● AIM
Extract the first line through the line containing "7.2, 7.4), 'hall_dark')" from the listing below, exactly as written.

● RECORDS SUPPLIED

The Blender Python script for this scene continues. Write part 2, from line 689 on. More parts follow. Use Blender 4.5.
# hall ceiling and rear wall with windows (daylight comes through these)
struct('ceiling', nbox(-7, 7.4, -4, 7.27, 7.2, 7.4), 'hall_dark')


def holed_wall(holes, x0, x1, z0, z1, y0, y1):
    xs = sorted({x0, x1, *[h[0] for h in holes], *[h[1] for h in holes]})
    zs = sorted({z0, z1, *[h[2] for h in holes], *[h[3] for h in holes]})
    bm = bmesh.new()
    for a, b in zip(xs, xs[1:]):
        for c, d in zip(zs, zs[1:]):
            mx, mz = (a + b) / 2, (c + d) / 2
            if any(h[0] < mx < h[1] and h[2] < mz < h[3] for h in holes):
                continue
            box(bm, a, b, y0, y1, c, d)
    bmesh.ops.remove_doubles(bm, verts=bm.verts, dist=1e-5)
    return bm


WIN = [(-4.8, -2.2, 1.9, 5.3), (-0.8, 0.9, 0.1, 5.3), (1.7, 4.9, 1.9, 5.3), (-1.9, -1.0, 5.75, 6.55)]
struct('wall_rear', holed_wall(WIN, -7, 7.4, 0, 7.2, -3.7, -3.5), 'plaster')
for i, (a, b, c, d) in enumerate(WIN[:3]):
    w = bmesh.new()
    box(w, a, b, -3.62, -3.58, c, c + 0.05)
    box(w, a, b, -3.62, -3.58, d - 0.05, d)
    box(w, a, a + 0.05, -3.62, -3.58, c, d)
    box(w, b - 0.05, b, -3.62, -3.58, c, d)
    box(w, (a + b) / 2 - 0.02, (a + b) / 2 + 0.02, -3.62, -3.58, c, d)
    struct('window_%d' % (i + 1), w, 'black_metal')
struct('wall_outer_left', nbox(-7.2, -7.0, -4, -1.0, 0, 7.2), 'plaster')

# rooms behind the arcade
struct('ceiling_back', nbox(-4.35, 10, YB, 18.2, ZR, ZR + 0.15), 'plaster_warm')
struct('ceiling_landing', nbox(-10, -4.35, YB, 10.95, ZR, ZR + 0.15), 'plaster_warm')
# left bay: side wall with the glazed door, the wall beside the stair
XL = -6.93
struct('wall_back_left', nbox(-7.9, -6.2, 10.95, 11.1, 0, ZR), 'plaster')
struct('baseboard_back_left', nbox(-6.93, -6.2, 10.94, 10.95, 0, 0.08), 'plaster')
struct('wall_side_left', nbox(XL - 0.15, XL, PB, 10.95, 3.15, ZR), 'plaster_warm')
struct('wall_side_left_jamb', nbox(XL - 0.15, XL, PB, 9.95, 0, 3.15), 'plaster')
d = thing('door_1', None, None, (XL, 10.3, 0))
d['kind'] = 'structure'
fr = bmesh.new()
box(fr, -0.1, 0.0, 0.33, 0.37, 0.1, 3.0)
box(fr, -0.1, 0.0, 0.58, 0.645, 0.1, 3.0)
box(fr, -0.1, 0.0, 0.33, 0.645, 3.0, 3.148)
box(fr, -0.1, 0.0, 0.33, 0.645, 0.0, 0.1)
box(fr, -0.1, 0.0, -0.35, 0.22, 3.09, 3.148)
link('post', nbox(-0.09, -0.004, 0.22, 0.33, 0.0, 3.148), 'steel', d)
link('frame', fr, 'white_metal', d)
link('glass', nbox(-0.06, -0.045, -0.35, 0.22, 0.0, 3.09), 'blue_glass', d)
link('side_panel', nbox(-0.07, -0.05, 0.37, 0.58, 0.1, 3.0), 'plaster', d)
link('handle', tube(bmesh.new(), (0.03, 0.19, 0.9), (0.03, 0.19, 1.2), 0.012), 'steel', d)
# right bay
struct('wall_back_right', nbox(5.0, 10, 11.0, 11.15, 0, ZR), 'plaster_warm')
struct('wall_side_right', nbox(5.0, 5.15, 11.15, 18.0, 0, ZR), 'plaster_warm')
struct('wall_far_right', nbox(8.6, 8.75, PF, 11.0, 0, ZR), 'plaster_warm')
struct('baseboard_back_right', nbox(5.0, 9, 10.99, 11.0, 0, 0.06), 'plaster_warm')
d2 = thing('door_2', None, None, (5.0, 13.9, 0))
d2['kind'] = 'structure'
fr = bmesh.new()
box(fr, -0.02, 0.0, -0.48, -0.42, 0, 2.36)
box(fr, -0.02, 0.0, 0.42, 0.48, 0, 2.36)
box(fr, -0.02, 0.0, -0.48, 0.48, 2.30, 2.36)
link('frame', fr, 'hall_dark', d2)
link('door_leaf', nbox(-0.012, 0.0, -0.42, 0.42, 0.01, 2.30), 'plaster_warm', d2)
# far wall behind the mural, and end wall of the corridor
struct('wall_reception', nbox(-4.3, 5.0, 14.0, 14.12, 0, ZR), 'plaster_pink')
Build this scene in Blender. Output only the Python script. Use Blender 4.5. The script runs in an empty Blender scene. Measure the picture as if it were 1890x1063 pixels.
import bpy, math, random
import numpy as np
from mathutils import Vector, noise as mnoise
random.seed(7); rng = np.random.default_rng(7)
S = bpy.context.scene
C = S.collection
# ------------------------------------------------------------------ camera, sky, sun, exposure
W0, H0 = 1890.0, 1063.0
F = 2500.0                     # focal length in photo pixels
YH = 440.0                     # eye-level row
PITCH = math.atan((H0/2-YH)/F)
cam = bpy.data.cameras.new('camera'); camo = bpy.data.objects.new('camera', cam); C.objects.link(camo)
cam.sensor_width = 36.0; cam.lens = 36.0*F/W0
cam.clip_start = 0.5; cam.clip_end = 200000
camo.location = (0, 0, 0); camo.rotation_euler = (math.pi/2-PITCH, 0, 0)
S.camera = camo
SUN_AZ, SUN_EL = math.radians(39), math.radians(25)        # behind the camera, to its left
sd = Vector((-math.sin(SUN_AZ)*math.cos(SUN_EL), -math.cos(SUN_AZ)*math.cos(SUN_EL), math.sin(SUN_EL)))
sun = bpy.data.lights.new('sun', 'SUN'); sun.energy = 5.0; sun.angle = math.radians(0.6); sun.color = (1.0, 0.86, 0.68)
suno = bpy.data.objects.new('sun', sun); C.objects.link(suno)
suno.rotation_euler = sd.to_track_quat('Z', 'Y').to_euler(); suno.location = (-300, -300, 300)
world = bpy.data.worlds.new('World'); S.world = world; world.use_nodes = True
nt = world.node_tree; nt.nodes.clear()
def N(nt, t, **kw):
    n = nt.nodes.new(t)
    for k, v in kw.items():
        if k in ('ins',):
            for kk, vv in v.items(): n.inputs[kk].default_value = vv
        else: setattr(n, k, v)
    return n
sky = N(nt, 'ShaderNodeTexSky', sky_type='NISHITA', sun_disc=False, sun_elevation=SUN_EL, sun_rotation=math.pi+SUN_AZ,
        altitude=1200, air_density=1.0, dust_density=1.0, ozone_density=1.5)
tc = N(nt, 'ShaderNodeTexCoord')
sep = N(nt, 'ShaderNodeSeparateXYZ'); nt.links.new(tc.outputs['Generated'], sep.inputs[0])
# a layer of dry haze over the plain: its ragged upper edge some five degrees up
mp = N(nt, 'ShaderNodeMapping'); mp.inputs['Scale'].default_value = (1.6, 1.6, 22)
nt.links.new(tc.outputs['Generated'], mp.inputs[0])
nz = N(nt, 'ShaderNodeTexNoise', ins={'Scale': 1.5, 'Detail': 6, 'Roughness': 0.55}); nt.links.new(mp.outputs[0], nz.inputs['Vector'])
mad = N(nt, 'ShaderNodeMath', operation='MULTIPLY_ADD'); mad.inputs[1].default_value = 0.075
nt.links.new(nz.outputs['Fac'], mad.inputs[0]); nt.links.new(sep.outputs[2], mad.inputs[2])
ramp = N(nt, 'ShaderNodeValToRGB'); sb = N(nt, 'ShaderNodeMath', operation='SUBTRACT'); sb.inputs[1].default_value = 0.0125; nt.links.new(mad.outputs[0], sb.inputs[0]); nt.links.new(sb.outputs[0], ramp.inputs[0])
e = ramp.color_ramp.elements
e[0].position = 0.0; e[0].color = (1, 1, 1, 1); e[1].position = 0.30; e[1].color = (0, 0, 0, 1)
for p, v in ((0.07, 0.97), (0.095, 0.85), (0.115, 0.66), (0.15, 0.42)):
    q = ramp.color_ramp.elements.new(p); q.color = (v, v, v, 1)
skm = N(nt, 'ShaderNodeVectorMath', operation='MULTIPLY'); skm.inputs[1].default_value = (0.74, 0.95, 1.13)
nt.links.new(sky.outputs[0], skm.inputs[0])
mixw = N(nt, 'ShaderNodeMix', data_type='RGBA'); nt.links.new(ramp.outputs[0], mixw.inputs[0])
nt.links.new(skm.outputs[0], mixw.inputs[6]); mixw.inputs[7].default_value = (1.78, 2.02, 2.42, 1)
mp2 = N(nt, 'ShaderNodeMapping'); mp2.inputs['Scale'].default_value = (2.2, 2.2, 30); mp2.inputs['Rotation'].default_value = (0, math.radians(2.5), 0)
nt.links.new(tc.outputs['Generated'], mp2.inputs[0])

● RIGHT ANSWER
The Blender Python script for this scene continues. Write part 2, from line 689 on. More parts follow. Use Blender 4.5.
# hall ceiling and rear wall with windows (daylight comes through these)
struct('ceiling', nbox(-7, 7.4, -4, 7.27, 7.2, 7.4), 'hall_dark')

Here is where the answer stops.